PROVIDED DATA
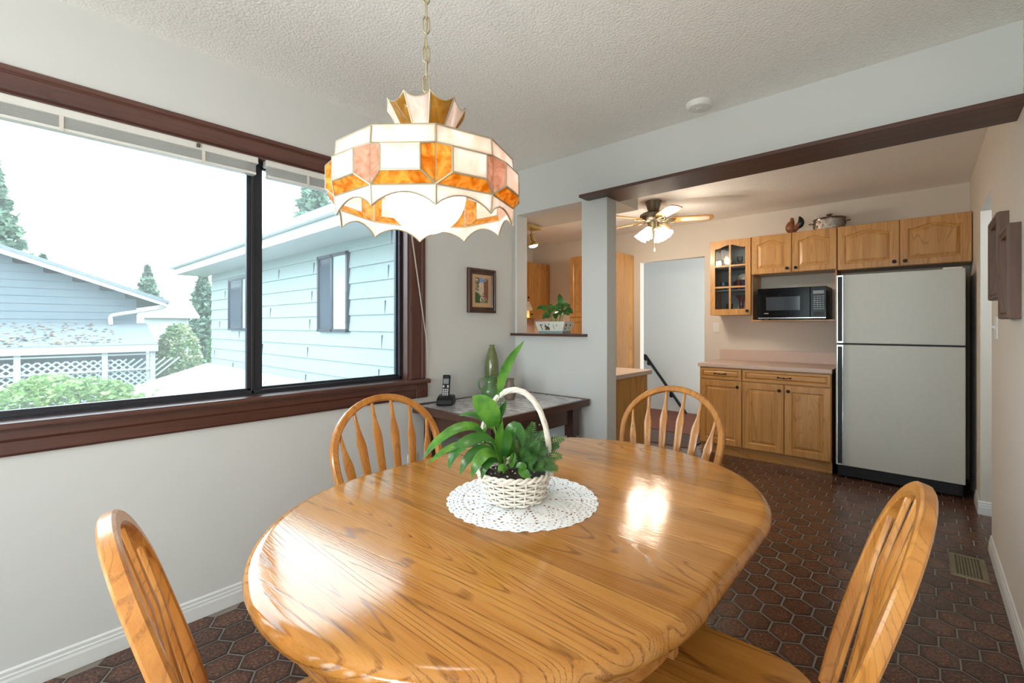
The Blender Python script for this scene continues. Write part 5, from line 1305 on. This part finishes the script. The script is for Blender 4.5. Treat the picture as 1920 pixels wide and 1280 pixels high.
for y in (-2.2, .1, 1.35, 2.15): MB().box(1.16, 1.26, y, y + .09, 0, .82 - GZ).build('post', 'house_white', nh)
lat = None
for s in (-1, 1):
    for k in range(40):
        y = -3.1 + k * .135; 
        if lat is None: lat = MB().box(-.006, .006, -.016, .016, -.72, .72).build('lattice_slat', 'house_white', nh); o = lat
        else: o = inst(lat, nh)
        o.location = (1.2 + s * .007, y, .06 - GZ); o.rotation_euler = (R(48 * s), 0, 0)
MB().box(.6, .62, -5, PY1 - .1, 0, .8 - GZ).build('porch_back', 'siding_grey', nh)
# small white house beyond
wh = thing('white_cottage', 'small white gabled house far beyond the neighbour roof', 'building', (-24, 4.6, GZ))
MB().box(-3, 0, -.75, .75, 0, 1.75 - GZ).build('wall', 'house_white', wh); MB().prism([(.22, 1.68), (-1.6, 2.5), (-3.3, 1.68), (-3.3, 1.6), (-1.6, 2.42), (.22, 1.6)], -.95, 1.15, 'XZ').build('roof', 'shingle_pale', wh).location = (0, 0, -GZ)
MB().box(.005, .02, -.2, .2, .9 - GZ, 1.4 - GZ).build('window', 'pale_pane', wh); MB().box(-.02, .05, .7, .77, 0, 1.7 - GZ).build('corner_board', 'house_white', wh)
def foliage(n, pos, size, flat=.5):
    m = MB()
    for k in range(n):
        p, s = pos(), size * random.uniform(.6, 1.3); a = Vector((random.gauss(0, 1), random.gauss(0, 1), random.gauss(0, 1) * flat)).normalized() * s
        b = a.cross(Vector((random.gauss(0, 1), random.gauss(0, 1), random.gauss(0, 1)))).normalized() * s * .55
        p = Vector(p); m.add([p - a, p + b, p + a, p - b], [(0, 1, 2, 3)])
    return m
def plant(name, label, cat, loc, mat, n, pos, size, h, trunk=True, group=None):
    t = thing(name, label, cat, loc, 0, group); foliage(n, pos, size).build('foliage', mat, t)['kind'] = 'stuff'
    if trunk: MB().tube([(0, 0, 0), (.02, 0, h * .5), (0, 0, h * .9)], [.05 * h / 2, .035 * h / 2, .01], 8).build('trunk', 'bark', t)
    return t
hz = lambda: (random.uniform(-.9, .9) * (1), random.uniform(-3.2, 2.05), 0)
def hedge_pos():
    y = random.uniform(-3.4, 2.1); x = random.uniform(-.8, .8); hmax = 2.0 + .10 * sin(y * 3.1) + .07 * sin(y * 7.7 + x * 4) - .12 * x * x - .18 * max(0, y - 1.1)
    return (x, y, hmax - abs(random.gauss(0, .16)))
plant('garden_hedge', 'broad light green hedge below the lattice porch', 'hedge', (-9.3, 0, GZ), 'hedge_leaf', 9000, hedge_pos, .05, 1.2, True)
def blob_pos(rx, ry, rz, cz):
    def f():
        v = Vector((random.gauss(0, 1), random.gauss(0, 1), random.gauss(0, 1))).normalized() * random.uniform(.6, 1.0) ** .5
        return (v.x * rx, v.y * ry, cz + v.z * rz)
    return f
plant('garden_shrub', 'tall loose shrub beside the end of the lattice porch', 'shrub', (-14.3, 3.0, GZ), 'shrub_leaf', 4200, blob_pos(.6, .52, 1.2, 1.75), .055, 2.4)
plant('garden_shrub', 'rounded dull green bush in front of the white cottage', 'shrub', (-16.8, 3.35, GZ), 'shrub_leaf', 2600, blob_pos(.6, .5, .85, 1.35), .06, 1.8)
def cone_pos(r, h):
    def f():
        z = random.random() ** 1.2; a = random.uniform(0, 6.28); rr = r * (1 - z) ** .8 * random.uniform(.75, 1.05); return (rr * cos(a), rr * sin(a), .1 + z * h)
    return f
for (x, y, h, r, lab) in ((-17.5, 3.72, 2.3, .30, 'small cone-shaped cedar in front of the white cottage'), (-18.6, 4.45, 1.95, .32, 'short cedar between two taller ones'), (-16.5, 4.33, 2.65, .36, 'tallest columnar cedar beside the corner of the siding wing')):
    plant('columnar_cedar', lab, 'tree', (x, y, GZ), 'cedar_leaf', 2200, cone_pos(r, h), .05, h, True, 'cedars in the far garden')
def fir_pos(r, h):
    def f():
        z = random.random() ** 1.3; a = random.uniform(0, 6.28); tier = .65 + .35 * ((z * 16) % 1.0); rr = r * (1 - z) * tier * random.uniform(.25, 1.0); return (rr * cos(a), rr * sin(a), .12 * h + z * h * .88 - rr * .18)
    return f
for (x, y, h, r, lab) in ((-30, -.35, 10.2, 3.0, 'tall fir tree behind the grey house at the left edge of the window'), (-42, 1.6, 7.4, 2.6, 'hazy fir behind the neighbour roof'), (-40, 6.6, 7.0, 2.8, 'hazy dark fir beside the corner of the siding wing'), (-34, 8.4, 6.5, 2.4, 'distant fir partly behind the siding wing'), (-19.8, 9.1, 10.8, 3.0, 'large fir rising above the roof of the siding wing')):
    plant('fir_tree', lab, 'tree', (x, y, GZ), 'fir_leaf', 6500, fir_pos(r, h), .2, h, True, 'fir trees beyond the houses')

TASK DETAILS
Every line is to be duplicated exactly, though pictures stay out.

RESPONSE BELOW
The Blender Python script for this scene continues. Write part 5, from line 1305 on. This part finishes the script. The script is for Blender 4.5. Treat the picture as 1920 pixels wide and 1280 pixels high.
for y in (-2.2, .1, 1.35, 2.15): MB().box(1.16, 1.26, y, y + .09, 0, .82 - GZ).build('post', 'house_white', nh)
lat = None
for s in (-1, 1):
    for k in range(40):
        y = -3.1 + k * .135; 
        if lat is None: lat = MB().box(-.006, .006, -.016, .016, -.72, .72).build('lattice_slat', 'house_white', nh); o = lat
        else: o = inst(lat, nh)
        o.location = (1.2 + s * .007, y, .06 - GZ); o.rotation_euler = (R(48 * s), 0, 0)
MB().box(.6, .62, -5, PY1 - .1, 0, .8 - GZ).build('porch_back', 'siding_grey', nh)
# small white house beyond
wh = thing('white_cottage', 'small white gabled house far beyond the neighbour roof', 'building', (-24, 4.6, GZ))
MB().box(-3, 0, -.75, .75, 0, 1.75 - GZ).build('wall', 'house_white', wh); MB().prism([(.22, 1.68), (-1.6, 2.5), (-3.3, 1.68), (-3.3, 1.6), (-1.6, 2.42), (.22, 1.6)], -.95, 1.15, 'XZ').build('roof', 'shingle_pale', wh).location = (0, 0, -GZ)
MB().box(.005, .02, -.2, .2, .9 - GZ, 1.4 - GZ).build('window', 'pale_pane', wh); MB().box(-.02, .05, .7, .77, 0, 1.7 - GZ).build('corner_board', 'house_white', wh)
def foliage(n, pos, size, flat=.5):
    m = MB()
    for k in range(n):
        p, s = pos(), size * random.uniform(.6, 1.3); a = Vector((random.gauss(0, 1), random.gauss(0, 1), random.gauss(0, 1) * flat)).normalized() * s
        b = a.cross(Vector((random.gauss(0, 1), random.gauss(0, 1), random.gauss(0, 1)))).normalized() * s * .55
        p = Vector(p); m.add([p - a, p + b, p + a, p - b], [(0, 1, 2, 3)])
    return m
def plant(name, label, cat, loc, mat, n, pos, size, h, trunk=True, group=None):
    t = thing(name, label, cat, loc, 0, group); foliage(n, pos, size).build('foliage', mat, t)['kind'] = 'stuff'
    if trunk: MB().tube([(0, 0, 0), (.02, 0, h * .5), (0, 0, h * .9)], [.05 * h / 2, .035 * h / 2, .01], 8).build('trunk', 'bark', t)
    return t
hz = lambda: (random.uniform(-.9, .9) * (1), random.uniform(-3.2, 2.05), 0)
def hedge_pos():
    y = random.uniform(-3.4, 2.1); x = random.uniform(-.8, .8); hmax = 2.0 + .10 * sin(y * 3.1) + .07 * sin(y * 7.7 + x * 4) - .12 * x * x - .18 * max(0, y - 1.1)
    return (x, y, hmax - abs(random.gauss(0, .16)))
plant('garden_hedge', 'broad light green hedge below the lattice porch', 'hedge', (-9.3, 0, GZ), 'hedge_leaf', 9000, hedge_pos, .05, 1.2, True)
def blob_pos(rx, ry, rz, cz):
    def f():
        v = Vector((random.gauss(0, 1), random.gauss(0, 1), random.gauss(0, 1))).normalized() * random.uniform(.6, 1.0) ** .5
        return (v.x * rx, v.y * ry, cz + v.z * rz)
    return f
plant('garden_shrub', 'tall loose shrub beside the end of the lattice porch', 'shrub', (-14.3, 3.0, GZ), 'shrub_leaf', 4200, blob_pos(.6, .52, 1.2, 1.75), .055, 2.4)
plant('garden_shrub', 'rounded dull green bush in front of the white cottage', 'shrub', (-16.8, 3.35, GZ), 'shrub_leaf', 2600, blob_pos(.6, .5, .85, 1.35), .06, 1.8)
def cone_pos(r, h):
    def f():
        z = random.random() ** 1.2; a = random.uniform(0, 6.28); rr = r * (1 - z) ** .8 * random.uniform(.75, 1.05); return (rr * cos(a), rr * sin(a), .1 + z * h)
    return f
for (x, y, h, r, lab) in ((-17.5, 3.72, 2.3, .30, 'small cone-shaped cedar in front of the white cottage'), (-18.6, 4.45, 1.95, .32, 'short cedar between two taller ones'), (-16.5, 4.33, 2.65, .36, 'tallest columnar cedar beside the corner of the siding wing')):
    plant('columnar_cedar', lab, 'tree', (x, y, GZ), 'cedar_leaf', 2200, cone_pos(r, h), .05, h, True, 'cedars in the far garden')
def fir_pos(r, h):
    def f():
        z = random.random() ** 1.3; a = random.uniform(0, 6.28); tier = .65 + .35 * ((z * 16) % 1.0); rr = r * (1 - z) * tier * random.uniform(.25, 1.0); return (rr * cos(a), rr * sin(a), .12 * h + z * h * .88 - rr * .18)
    return f
for (x, y, h, r, lab) in ((-30, -.35, 10.2, 3.0, 'tall fir tree behind the grey house at the left edge of the window'), (-42, 1.6, 7.4, 2.6, 'hazy fir behind the neighbour roof'), (-40, 6.6, 7.0, 2.8, 'hazy dark fir beside the corner of the siding wing'), (-34, 8.4, 6.5, 2.4, 'distant fir partly behind the siding wing'), (-19.8, 9.1, 10.8, 3.0, 'large fir rising above the roof of the siding wing')):
    plant('fir_tree', lab, 'tree', (x, y, GZ), 'fir_leaf', 6500, fir_pos(r, h), .2, h, True, 'fir trees beyond the houses')